Secondly, I have to admit, I was a bull before reading your article and am now only "cautiously optimistic" about the market moving forward. Your article raised a number of questions in my mind that I would love to hear your thoughts on. If you don't mind, please post a reply and let us know what you think.

1) Why don't you think the spread between bonds and life settlements won't narrow beyond the 1000 bps? What keeps that as the threshold amount?

2) I understand why investors would choose bonds over life settlements in a vacuum, but what value do you see in life settlements as a way to diversify a portfolio? If life settlements offered an attractive return above bonds, wouldn't there still be some demand just to diversify a portfolio? Certainly retail and institutional investors alike have been burned by not being diversified enough in the past two years?  

3) Your article was written in 06/2010, a very scary time for sovereign debt. In addition, you affirmed your comments a few days ago in this forum.  However, the debt crisis seems to be easing somewhat and investor confidence is being restored in our economy. I would suspect that would equate to lower yields in the bond market? Are you expecting bond yields to remain high?

4) We saw the life settlement capital inflows stop between 2008-2010. Now it is returning and we are seeing it from new sources such as private equity, Asian investors and pension funds. In essence, we've seen some sources of capital (hedge funds, I Banks) dry up, while new sources have replaced them. Why wouldn't this cycle continue of new capital sources filling the void? Is it realistic to think all of these capital sources are going to follow the bond market when yields are high?

5) What role do non institutional investors or dedicated life settlement investment funds play? They may be more tied to life settlement investing than say a hedge fund that chase returns almost daily.  

6) It is obvious you are industry insider and speak from a place of sincere perspective. You've laid out a compelling argument based on plausible theories and facts. If you believe the end is coming, why are you still in the life settlement business and what is your company doing to prepare for the armageddon?  

After two years - still alive

Here we are about two years after the original "life settlement industry to die in two years" article and guess what the life settlement industry is still alive. Although, in reality it isn't thriving. The main impediments are the serious lack of inventory on the secondary market and the 21St services extension of life expectancies. 

Probably the biggest issue is the lack of inventory. Without new policies, brokers don't have anything to broker, providers don't have anything to purchase and investors don't have anything to invest in. Many brokers are shifting attention to the tertiary market because that offers the most immediate opportunity to generate revenue. Unfortunately, the lack of supply on the secondary market will affect the tertiary market, as it is the feeder system. 

More consumer education needs to be done in order to raise the awareness among seniors.
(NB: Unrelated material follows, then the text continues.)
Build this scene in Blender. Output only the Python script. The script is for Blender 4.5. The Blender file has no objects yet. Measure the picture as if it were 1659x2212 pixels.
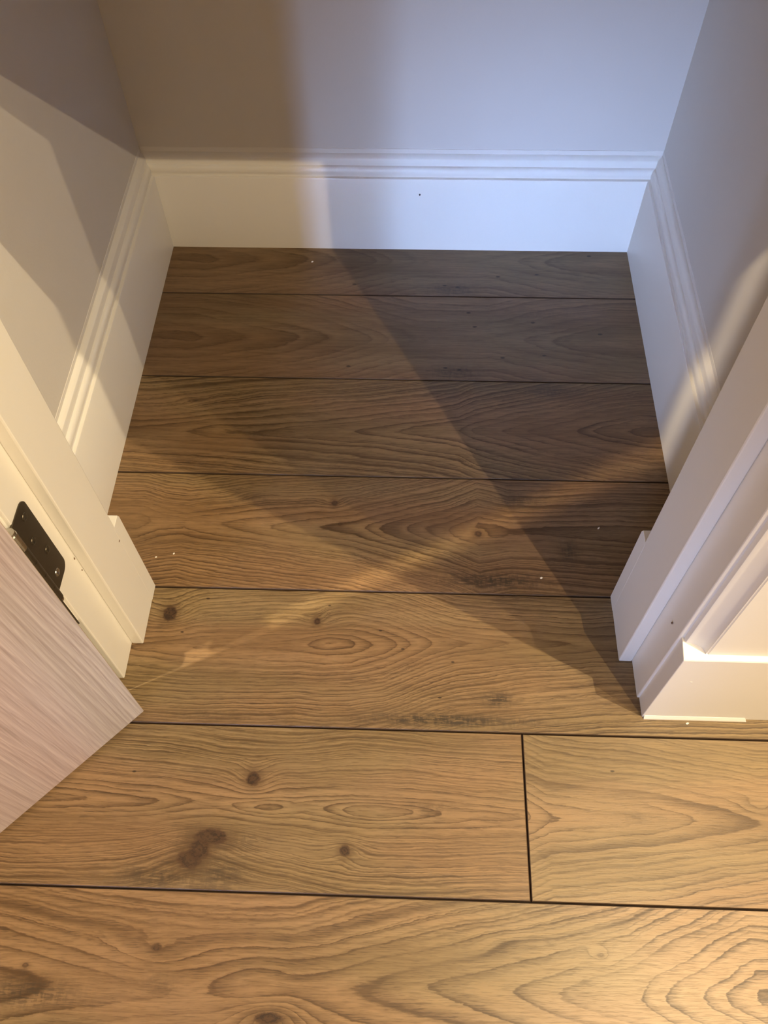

However, that is nothing new. The life settlement industry has been singing this song for a while. What really needs to happen is the insurance agents need to become engaged by the life settlement industry again. Too many insurance agents are unaware or not interested in the life settlement industry. If insurance agents are excited, the consumers will come after being referred. More than anything, the life settlement industry needs to proactively restart the policy flow from the secondary market or it really will be dead in two years.